Grant recipients have refuted the Education Department’s claims that they were using their TSL awards to promote DEI. Instead, they argued the grant was meant to reward teachers based purely on merit. Shutting off this source of funds will make it harder for districts to train and retain high-performing teachers, they said.
“We are still upset,” Hermes wrote in an email. “We have lost the grant and will lose the positions funded by the grant at the end of the school year if it is not turned back on. We will also lose the performance pay that we have promised our teachers unless the grant is turned back on.”
NIET, the nonprofit that helps school districts develop teacher-training programs, has filed an appeal with the Education Department on behalf of three Arizona districts, including Osborne, to challenge the agency’s assertion that the TSL grants promoted DEI efforts, or any recruitment efforts based on race.
TSL grantees, in the meantime, have little recourse to get their grants reinstated. Beyond asking questions of a diminished Education Department, they also have no way of knowing if the appeal process is even moving forward.

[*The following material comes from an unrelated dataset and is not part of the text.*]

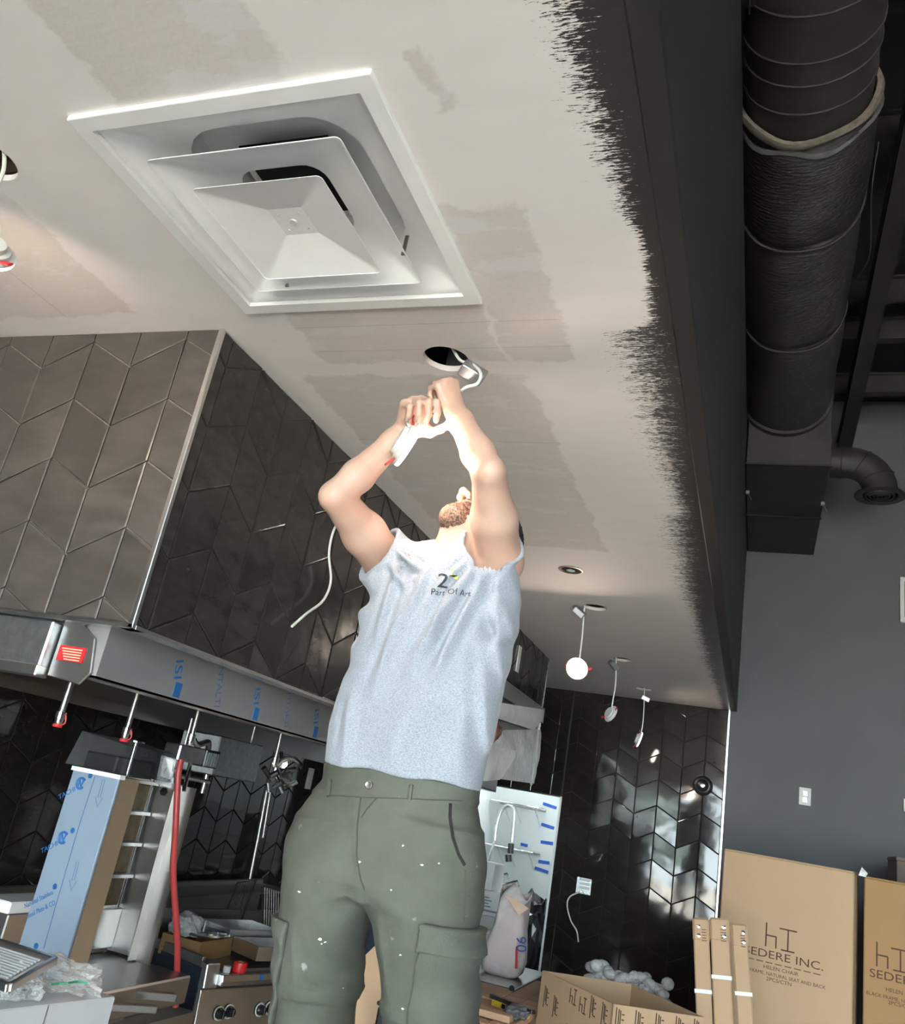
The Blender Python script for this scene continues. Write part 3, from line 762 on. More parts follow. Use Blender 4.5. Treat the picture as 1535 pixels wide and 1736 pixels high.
# branch ducts on the near part
br = thing('branch_duct', 'short black round branch from the big duct over the soffit wall', 'duct', (-0.2, 2.3, 4.66), 'branch ducts')
t = MB(); t.cyl((-0.31, 2.17, 4.62), (1, 0, 0), 0.115, 0.17, 28); t.build('pipe', M['duct_black'], br, True)
t = MB(); t.lathe((-0.16, 2.17, 4.62), (1, 0, 0), [(0.135, 0), (0.135, 0.004), (0.115, 0.006)], 28); t.build('saddle', M['steel_black'], br, True)
br = thing('branch_duct', 'thick black round branch leaving the big duct at the top right corner', 'duct', (0.5, 2.0, 4.66), 'branch ducts')
t = MB(); t.cyl((0.28, 1.86, 4.66), (1, 0, 0.02), 0.15, 1.6, 28); t.build('pipe', M['duct_black'], br, True)
t = MB(); t.tube([Vector((0.62, 1.86 + 0.153 * math.cos(q), 4.667 + 0.153 * math.sin(q))) for q in [2 * PI * i / 24 for i in range(25)]], 0.005, 6, cap=False); t.build('seam', M['steel_black'], br, True)

# steel roof framing
def beam(name, a, b, w, h, label, cat='beam', group=None, rod=False):
    o = thing(name, label, cat, (Vector(a) + Vector(b)) / 2, group)
    t = MB(); t.bar(a, b, w, 0.012); t.build('flange', M['steel_black'], o)
    up = Vector((0, 0, h))
    t = MB(); t.bar(Vector(a) + up, Vector(b) + up, w, 0.012); t.build('flange', M['steel_black'], o)
    t = MB(); t.bar(Vector(a) + up / 2, Vector(b) + up / 2, 0.012, h); t.build('web', M['steel_black'], o)
    return o
beam('roof_beam', (0.535, FRONT_Y, 5.05), (0.535, BACK_Y, 5.05), 0.10, 0.16, 'long black steel beam running beside the insulated duct')
for k, y in enumerate((2.30, 3.70, 5.08, 5.55, 6.30)):
    beam('roof_joist', (0.36, y, 5.26), (RIGHT_X, y, 5.26), 0.07, 0.16, ['black roof joist crossing behind the top right branch duct', 'black roof joist crossing behind the middle of the insulated duct', 'thin black roof joist, upper of the pair right of the plenum box', 'black roof joist, lower of the pair right of the plenum box', 'black roof joist just above the round outlet elbow'][k], 'joist', 'roof joists')
w_ = MB(); w_.tube(curve_pts([P(1490, 240, z=4.9), P(1478, 330, z=4.75), P(1475, 430, z=4.7), P(1455, 470, z=4.7)], 8), 0.004, 6)
tag(w_.build('hanging_wire', M['steel_black'], None, True), 'thin black wire drooping beside the insulated duct', 'wire')
w_ = MB(); w_.tube([Vector((-0.20, 2.13, 4.58)), Vector((-0.235, 2.03, ROOF_Z))], 0.008, 6)
tag(w_.build('hanger_rod', M['steel_black'], None, True), 'black hanger rod above the small branch duct', 'rod')

# ------------------------------------------------------------------ wall fittings
def plate(name, label, cat, c, uax, vax, w, h, mat, th=0.006, group=None):
    n = Vector(uax).cross(Vector(vax)); o = thing(name, label, cat, c, group)
    MM = Matrix.Identity(4)
    for k in range(3): MM[k][0] = uax[k]; MM[k][1] = vax[k]; MM[k][2] = n[k]; MM[k][3] = c[k]
    t = MB(); t.box(-w / 2, w / 2, -h / 2, h / 2, 0, th, MM); t.build('cover_plate', mat, o, bevel=0.002)
    return o, MM
o, MM = plate('wall_switch', 'light grey two-gang wall switch alone on the charcoal wall', 'switch', (0.332, BACK_Y, 2.29), (1, 0, 0), (0, 0, 1), 0.082, 0.125, M['white_plastic'])
for k in range(2):
    t = MB(); t.box(-0.016, 0.016, -0.042 + 0.045 * k, -0.005 + 0.045 * k, 0.006, 0.011, MM); t.build('rocker', M['galvanised'], o, bevel=0.002)
o, MM = plate('exit_sign', 'cream framed sign high on the charcoal wall at the right edge of view', 'sign', (1.11, BACK_Y, 3.86), (1, 0, 0), (0, 0, 1), 0.30, 0.36, M['white_plastic'], 0.03)
t = MB(); t.box(-0.12, 0.12, -0.145, 0.145, 0.030, 0.034, MM); t.build('face', plain('olive_grille', (0.14, 0.14, 0.08), 0.6), o)
o, MM = plate('wall_sensor', 'small rounded white sensor on the charcoal wall near the right edge', 'sensor', (1.025, BACK_Y, 2.335), (1, 0, 0), (0, 0, 1), 0.09, 0.09, M['white_plastic'], 0.03)
t = MB(); t.lathe((1.025, BACK_Y - 0.03, 2.335), (0, -1, 0), [(0.02, 0), (0.018, 0.006), (0.001, 0.008)], 14); t.build('dome', M['white_plastic'], o, True)
o = thing('wall_alarm', 'round black dome alarm fixed on the glossy chevron tile wall', 'alarm', (-0.394, BACK_Y - 0.012, 2.251))
t = MB(); t.lathe((-0.394, BACK_Y - 0.011, 2.251), (0, -1, 0), [(0.072, 0), (0.074, 0.01), (0.06, 0.02), (0.045, 0.022), (0.045, 0.04), (0.03, 0.052), (0.001, 0.056)], 28); t.build('housing', M['black_plastic'], o, True)
t = MB(); t.lathe((-0.394, BACK_Y - 0.06, 2.251), (0, -1, 0), [(0.018, 0), (0.016, 0.008), (0.001, 0.01)], 18); t.build('lens', M['chrome'], o, True)
o, MM = plate('outlet_box', 'open square electrical box on the tile wall with a loose white wire', 'outlet', (-1.213, BACK_Y - 0.012, 1.376), (1, 0, 0), (0, 0, 1), 0.115, 0.115, M['galvanised'], 0.008)
t = MB()
for k in range(3): t.box(-0.035, 0.045, -0.02 + 0.028 * k, -0.004 + 0.028 * k, 0.008, 0.014, MM)
t.build('terminal', M['white_plastic'], o, bevel=0.002)
for k in range(3):
    t = MB(); t.lathe(MM @ Vector((-0.02 + 0.028 * k, -0.045, 0.008)), (0, -1, 0), [(0.007, 0), (0.006, 0.003), (0.001, 0.004)], 10); t.build('screw', M['chrome'], o, True)
yy = BACK_Y - 0.03
w_ = MB(); w_.tube(curve_pts([P(984, 1512, y=yy), P(967, 1520, y=yy - 0.03), P(962, 1535, y=yy - 0.04), P(968, 1560, y=yy - 0.03), P(978, 1578, y=yy - 0.02), P(981, 1597, y=yy - 0.02)], 8), 0.0055, 8); w_.build('loose_wire', M['wire_white'], o, True)
for c, lab in (((LEFT_X, 5.906, 1.777), 'upper white cover plate on the dark left tile wall'), ((LEFT_X, 5.914, 1.056), 'lower white cover plate on the dark left tile wall beside the shorts')):
    o, MM = plate('cover_plate', lab, 'outlet', (LEFT_X + 0.008, c[1], c[2]), (0, 1, 0), (0, 0, 1), 0.085, 0.15, M['white_plastic'], 0.006, 'white plates on the left wall')
    t = MB(); t.lathe(MM @ Vector((0, 0.06, 0.006)), (1, 0, 0), [(0.004, 0), (0.001, 0.002)], 8); t.build('screw', M['chrome'], o)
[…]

Programs are now dealing with layoffs, cancellations, and an uncertain future
Grant terminations have had immediate and significant consequences for programs, whether they have hope for getting their money restored or not.
Projects to evaluate the success of new initiatives won’t proceed, imperiling efforts to secure future funding for similar pursuits. Program employees were forced to choose between finding new jobs or continuing their work in a voluntary capacity.
In some cases, future educators themselves saw their career paths disappear overnight.
Out of 32 current participants in Massey’s program in Missouri, 30 decided to keep pursuing their teaching degrees while using their own funds to cover the loss of the federal stipend. But the remaining two students, both single parents, had no choice but to drop out and abandon their path to a teaching career.
Watching the students decide whether to continue was brutal, Massey said.
“There were just a lot of tears. I just can’t even describe what that meeting looked like,” Massey said. “It was horrific.”
The terminations have dramatically disrupted the activities of even the grant recipients that, at least temporarily, saw funding restored as a result of the lawsuits.
A program based at the University of South Carolina Beaufort that was aiming to create new pathways for teachers in math, science, and early childhood had to lay off three employees, including the project director overseeing the grant’s daily operations, an alumni coach who oversaw a mentoring program for current participants, and one of two recruiters who helped bring candidates into the program.
“That’s their livelihood cut short immediately: no severance, no benefits, and no warning,” said Bruce Marlowe, a professor and chair of the education department at the university.
Three instructors whose salaries were funded with the federal grant kept their jobs only because Marlowe convinced the university’s financial office to cover their salaries for the remainder of the year, he said.
As soon as Marlowe could pull down reinstated federal funds, he began the process of rehiring the employees he’d laid off weeks earlier—a complex ordeal involving staffers from human resources and the provost’s office on both his campus and the flagship university.
But even if the money sticks around for the foreseeable future, the disruption will continue. Two of the three instructors who get paid with grant money will move next fall to new positions within the university.
That will leave Marlowe with two open spots to fill—but with all the uncertainty, it might not be easy to find people and assure them they’ll be gainfully employed.
“It could well be that I hire them this summer to teach a full load of courses, only to learn that the grant has been terminated again,” he said.